Door de uitspraak van de Hoge Raad op 16 december 2022 is er eindelijk duidelijkheid. Het is mogelijk om op één dag voor meerdere jaren optimaal gebruik maken van de toekomstige vrijstellingen voor de schenkbelasting. Dit kan door op één dag schenkingen te doen onder de opschortende voorwaarde dat de schenker op 1 januari van een steeds opvolgend kalenderjaar nog in leven is.

Casus
Op 7 maart 2013 zijn vijf afzonderlijke notariële akten van schenking verleden (de schenkingen). In iedere akte schenken de ouders aan hun zoon een bedrag van € 10.000, waarbij dit bedrag renteloos schuldig wordt gebleven. De inhoud van de akten is vrijwel identiek. Vier van de vijf schenkingen vinden plaats onder de opschortende voorwaarde dat de langstlevende van de schenkers in leven is op respectievelijk 1 januari 2014, 1 januari 2015, 1 januari 2016 en 1 januari 2017. De inspecteur ziet dit als een periodieke uitkering (artikel 18 lid 2 Successiewet) en heft schenkbelasting over het totaal van de schenkingen. Volgens de zoon is er sprake van vijf afzonderlijke schenkingen. De eerste schenking komt direct tot stand en de vier overige schenkingen op het moment van het vervullen van de opschortende voorwaarde.

Uitspraak
De rechtbank is van oordeel dat in deze casus geen sprake is van de schenking van een periodieke uitkering als zodanig. Een schenking van een periodieke uitkering heeft naar het oordeel van de rechtbank als kenmerk dat in één rechtshandeling een stamrecht wordt geschonken waarbij het totaal aan uit te keren termijnen afhankelijk is van een onzekere gebeurtenis. In het onderhavige geval kan niet gesproken worden van een dergelijke schenking, gelet op het feit dat er vijf afzonderlijke rechtshandelingen tot stand zijn gekomen.
Deze uitspraak is uiteindelijk door de Hoge Raad bevestigd.

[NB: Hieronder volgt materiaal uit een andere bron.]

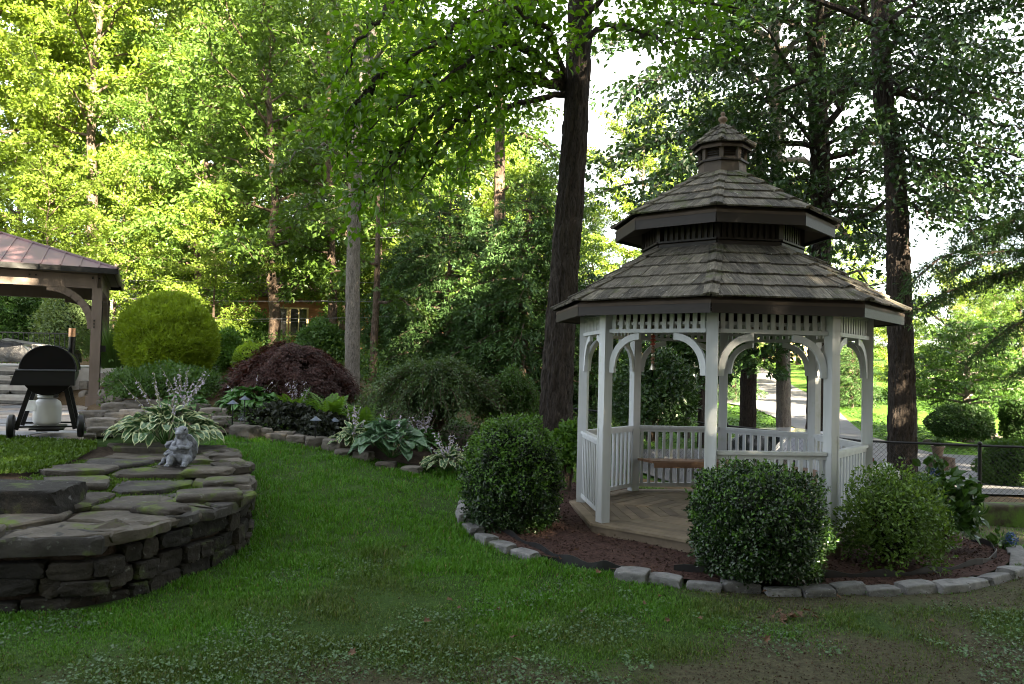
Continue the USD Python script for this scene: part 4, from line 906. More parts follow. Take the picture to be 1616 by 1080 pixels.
# clover and small weeds, thick in the worn foreground
N = 60000; yy = 3.9 * (8.2 / 3.9) ** rg.random(N); xx = rg.uniform(-.72, .72, N) * yy
ok = contains_xy(lawn_poly, xx, yy); xx, yy = xx[ok], yy[ok]
cl = meshkit.fbm(np.c_[xx * 1.6, yy * 1.6, xx * 0], 3, 55); ok = (cl > .48 + .05 * (yy - 4.6)) & (rg.random(len(xx)) < .5)
xx, yy = xx[ok], yy[ok]; n = len(xx)
D = np.c_[rg.normal(0, 1, (n, 2)), rg.normal(.15, .3, n)]; L = rg.uniform(.012, .028, n) * np.where(rg.random(n) < .1, 1.5, 1)
WEED = leafmat("clover_leaves", (.075, .16, .04), trans=.25, var=.5, rough=.45, spec=.45, scale=3, color2=(.045, .09, .03))
tag(obj_raw("clover", leaves(np.c_[xx, yy, H(xx, yy) + rg.uniform(.004, .05, n)], D, np.c_[rg.normal(0, .35, (n, 2)), np.ones(n)], L, L * .8, "oval"), WEED), "low clover and weeds in the worn foreground lawn", "weeds", kind="stuff")
# crumbs of soil and litter on the worn ground
N = 90000; yy = 3.9 * (8.0 / 3.9) ** rg.random(N); xx = rg.uniform(-.72, .72, N) * yy; ok = contains_xy(lawn_poly, xx, yy) & (rg.random(N) < .04 + .5 * bare_at(xx, yy)); xx, yy = xx[ok], yy[ok]; n = len(xx); L = rg.uniform(.005, .022, n)
tag(obj_raw("soil_crumbs", leaves(np.c_[xx, yy, H(xx, yy) + rg.uniform(.004, .018, n)], rg.normal(0, 1, (n, 3)) * [1, 1, .4], rg.normal(0, .6, (n, 3)) + [0, 0, 1], L, L * rg.uniform(.25, .9, n), "quad", fold=.4), leafmat("litter_crumb", (.12, .085, .055), trans=.02, var=.65, rough=.9, spec=.15, scale=16)), "crumbs of soil, bark and dry litter on the worn lawn", "litter", kind="stuff")
# fallen leaves
spots = [onz(1245 + rg.normal(0, 22), 973 + rg.normal(0, 5), .03) for _ in range(16)] + [gnd(rg.uniform(900, 1500), rg.uniform(860, 1000)) for _ in range(26)] + [gnd(rg.uniform(480, 1300), rg.uniform(850, 1060)) for _ in range(22)] + [gnd(rg.uniform(860, 1100), rg.uniform(845, 905)) for _ in range(22)]
P = np.array(spots); n = len(P); P[:, 2] = H(P[:, 0], P[:, 1]) + rg.uniform(.02, .05, n); L = rg.uniform(.04, .09, n)
DEAD = leafmat("dead_leaves", (.16, .09, .055), trans=.1, var=.45, rough=.7, spec=.2, scale=9)
tag(obj_raw("fallen_leaves", leaves(P, rg.normal(0, 1, (n, 3)) * [1, 1, .25], np.c_[rg.normal(0, .5, (n, 2)), np.ones(n)], L, L * .75, "lobe", fold=.5), DEAD), "dry brown leaves fallen on the lawn and mulch", "leaves", kind="stuff")

# ---------------------------------------------------------------- shrubs
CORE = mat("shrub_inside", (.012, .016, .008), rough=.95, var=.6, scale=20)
TWIG = mat("twig", (.07, .05, .035), rough=.9, var=.4, scale=12)
def shrub(name, label, px, Y, wpx, ytop, ybase, n, L, aspect, M, rgs, depthf=1.0, lump=.22, lfreq=2.2, kind="quad", up=.25, core=.78, cat="bush", shell=.30, stems=5, flat=.0, group=None, tipM=None, tipfrac=0.0, square=0.0, bottom=-.75, coreM=None, shoots=0):
    """a bush with its foot on the ground under column px; ytop and ybase are its top and foot in the picture"""
    r = np.random.default_rng(rgs); p = at(px, ybase, Y); top = at(px, ytop, Y)[2]; hgt = top - p[2]; rw = wpx / 2 / pxm(Y)
    t = thing(name, label, cat, p, 0, group)
    R = np.array([rw, rw * depthf, hgt * .56]); c = np.array([0, 0, hgt * .46])
    def radius(d): return 1 + lump * 2 * (meshkit.fbm(d * lfreq + rgs, 4, rgs) - .5) + lump * .8 * (meshkit.fbm(d * lfreq * 3.5 + rgs, 2, rgs + 3) - .5)
    def sq(d): return d * (1 + square * (1 / np.maximum(np.abs(d).max(1, keepdims=True), 1e-6) - 1))
    d = unit(r.normal(size=(int(n * 1.35), 3))); d = d[d[:, 2] > bottom][:n]; k = len(d)
    rad = radius(d) * (1 - shell * r.random(k) ** 1.7); P = c + sq(d) * rad[:, None] * R; P[:, 2] = np.maximum(P[:, 2], .02)
    nrm = unit(d / R); D = unit(nrm * .55 + np.array([0, 0, up]) + r.normal(0, .55, (k, 3)))
    Nn = unit(nrm + np.array([0, 0, .5]) + r.normal(0, .45, (k, 3))); LL = L * r.uniform(.65, 1.25, k)
    if tipfrac > 0:
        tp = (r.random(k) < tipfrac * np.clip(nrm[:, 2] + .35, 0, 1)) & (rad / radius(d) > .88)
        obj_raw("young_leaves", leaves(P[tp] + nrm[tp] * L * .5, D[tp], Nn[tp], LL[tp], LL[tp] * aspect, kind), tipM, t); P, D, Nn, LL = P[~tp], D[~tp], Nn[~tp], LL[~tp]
    obj_raw("foliage", leaves(P, D, Nn, LL, LL * aspect, kind), M, t)
    if shoots:
        d = unit(r.normal(size=(shoots * 3, 3))); d = d[d[:, 2] > -.1][:shoots]; C2, D2, tw = [], [], []
        for dd in d:
            b0 = c + sq(dd[None])[0] * float(radius(dd[None])[0]) * .93 * R; ln = r.uniform(.05, .15); g = unit(dd * .8 + np.array([0, 0, .6]) + r.normal(0, .3, 3)); k = int(ln / (L * .28)) * 2 + 4; u = np.linspace(0, 1, k)
            C2.append(b0 + g * (u * ln)[:, None]); D2.append(g * .5 + r.normal(0, .7, (k, 3))); tw.append(np.array([b0 - g * .05, b0 + g * ln * .5, b0 + g * ln]))
        C2, D2 = np.vstack(C2), np.vstack(D2); l2 = L * r.uniform(.6, 1.1, len(C2)); obj_raw("shoots", leaves(C2, D2, r.normal(0, .5, (len(C2), 3)) + [0, 0, 1], l2, l2 * aspect, kind), tipM or M, t)
    if core > 0:
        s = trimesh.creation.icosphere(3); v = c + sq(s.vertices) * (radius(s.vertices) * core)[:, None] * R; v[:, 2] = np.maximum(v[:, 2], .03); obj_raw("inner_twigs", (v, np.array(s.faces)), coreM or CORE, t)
    if stems:
        ps = []
        for i in range(stems):
            a = r.uniform(0, 6.28); e = np.array([math.cos(a) * rw * .5, math.sin(a) * rw * .5, hgt * .6]); ps.append(np.array([[e[0] * .15, e[1] * .15, -.08], e * [.45, .45, .45], e]))
        obj_raw("stems", tubes(ps, [np.array([.02, .014, .006]) * max(hgt, .6)] * stems, 5), TWIG, t)
    return t
BOX = leafmat("boxwood_leaf", (.024, .064, .010), trans=.18, var=.5, rough=.28, spec=.55, scale=4)
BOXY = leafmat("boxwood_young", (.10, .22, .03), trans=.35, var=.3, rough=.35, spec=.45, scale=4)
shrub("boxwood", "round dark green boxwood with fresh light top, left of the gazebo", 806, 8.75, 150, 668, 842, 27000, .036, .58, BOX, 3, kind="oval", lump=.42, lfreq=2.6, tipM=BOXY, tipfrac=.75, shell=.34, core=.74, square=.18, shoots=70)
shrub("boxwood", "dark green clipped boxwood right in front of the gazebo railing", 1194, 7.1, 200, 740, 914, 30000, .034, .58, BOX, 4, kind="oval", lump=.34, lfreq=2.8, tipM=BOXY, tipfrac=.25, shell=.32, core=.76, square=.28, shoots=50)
AZA = leafmat("azalea_leaf", (.10, .19, .028), trans=.35, var=.45, rough=.4, scale=5)
shrub("azalea", "loose light green azalea bush in front of the right railing", 1408, 7.55, 158, 748, 912, 9500, .042, .5, AZA, 6, kind="oval", lump=.42, lfreq=2.4, shell=.65, core=.45, stems=12, bottom=-.5, tipM=leafmat("azalea_tip", (.15, .26, .045), trans=.4), tipfrac=.5)
GLOBE = leafmat("golden_cypress", (.27, .40, .022), trans=.38, var=.4, rough=.5, scale=6, tint=(1.2, 1.1, .4))
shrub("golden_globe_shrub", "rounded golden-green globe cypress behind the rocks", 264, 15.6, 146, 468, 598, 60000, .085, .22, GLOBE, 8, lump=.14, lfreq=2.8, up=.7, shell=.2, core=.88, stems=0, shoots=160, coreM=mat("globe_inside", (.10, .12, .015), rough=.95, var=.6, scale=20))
RED = leafmat("red_maple_leaf", (.080, .030, .021), trans=.3, var=.5, rough=.55, tint=(1.3, .7, .5), scale=6)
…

Juridische en fiscale beoordeling schenking onder opschortende voorwaarde
Juridisch komt een schenking met een opschortende voorwaarde tot stand op het moment dat de schenkingsovereenkomst wordt gesloten. Bij het vervullen van de voorwaarde is pas sprake van een afdwingbare prestatie.
Fiscaal komt deze schenking tot stand op het moment dat de voorwaarde wordt vervuld (artikel 1 lid 9 Successiewet). Het tijdstip van in vervulling gaan is dus bepalend voor het moment waarop een mogelijke belastingschuld ontstaat en de daarbij behorende formele bepalingen, zoals waardering van hetgeen wordt verkregen, alsmede de hoogte van de vrijstellingen en de tarieven. 
De aangifte schenkbelasting hoeft pas te worden ingediend binnen twee maanden na het einde van het kalenderjaar waarin de opschortende voorwaarde is vervuld (artikel 46 Successiewet).

Erfrechtelijke verkrijging
Als in de onderhavige casus de langstlevende van de schenkers bij het in vervulling gaan van de voorwaarde is overleden (of binnen 180 dagen daaraan voorafgaand), wordt geacht krachtens erfrecht te zijn verkregen (artikel 12 lid 1 2e volzin Successiewet).

Bronnen:
– Rechtbank Zeeland-West-Brabant 17-04-2020, ECLI:NL:RBZWB:2020:1845
– Hof ’s-Hertogenbosch 29-07-2021, ECLI:NL:GHSHE:2021:2397
– Hoge Raad 16-12-2022, ECLI:NL:HR:2022:1785.